I told the group that they now had the option of how they wanted to move their bodies instead of having to only bend at the waist, straight legged.

  1. They could partially bend their legs and bend at the waist to ease their back strain OR

  2. They could just do a squat to grab the items because that is the most ergonomic and safest for their back.

I also added that “squats are good for you”.

The young 20 somethings looked at my 40 something face with a look of bewilderment. [ Squats? Like...are you kidding me? ]

As I demonstrated picking up items and putting them back while doing squats, the looks on their faces didn’t change. So, I tried to explain that are bodies are meant to squat. Our butts, hams, and glutes are all meant to work to help support our back for a nice long happy and healthy life.

I said, “I know no one is in love with squats, but it is a tool for you to live your best life without pain.”


And then...

“Oh my gosh, I’m going to get tired if I have to do that multiple times a day!”

To which I said,

“Yes, but your back won’t hurt.”

There are always small things we do in our everyday lives that we don’t notice or don’t realize cause us pain. The pain isn’t usually immediate, it can happen over the course of months or years.
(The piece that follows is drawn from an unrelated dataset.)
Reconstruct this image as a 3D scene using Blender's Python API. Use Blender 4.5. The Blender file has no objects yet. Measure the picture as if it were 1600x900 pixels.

And when we realize what is causing us pain, we typically ponder whether it’s worth it to change our behavior...especially when it comes down to bringing “squats” into your life :)

I challenge you to take a fresh look at how you do the little things in your

everyday life.

  • How are you standing/holding your body up?

  • Where are you bending from on your body?

  • How are you picking items up from the ground?

  • How are you reaching for items?

Think about how you can apply your Pilates practice to help you live a better life and maybe a pain free life.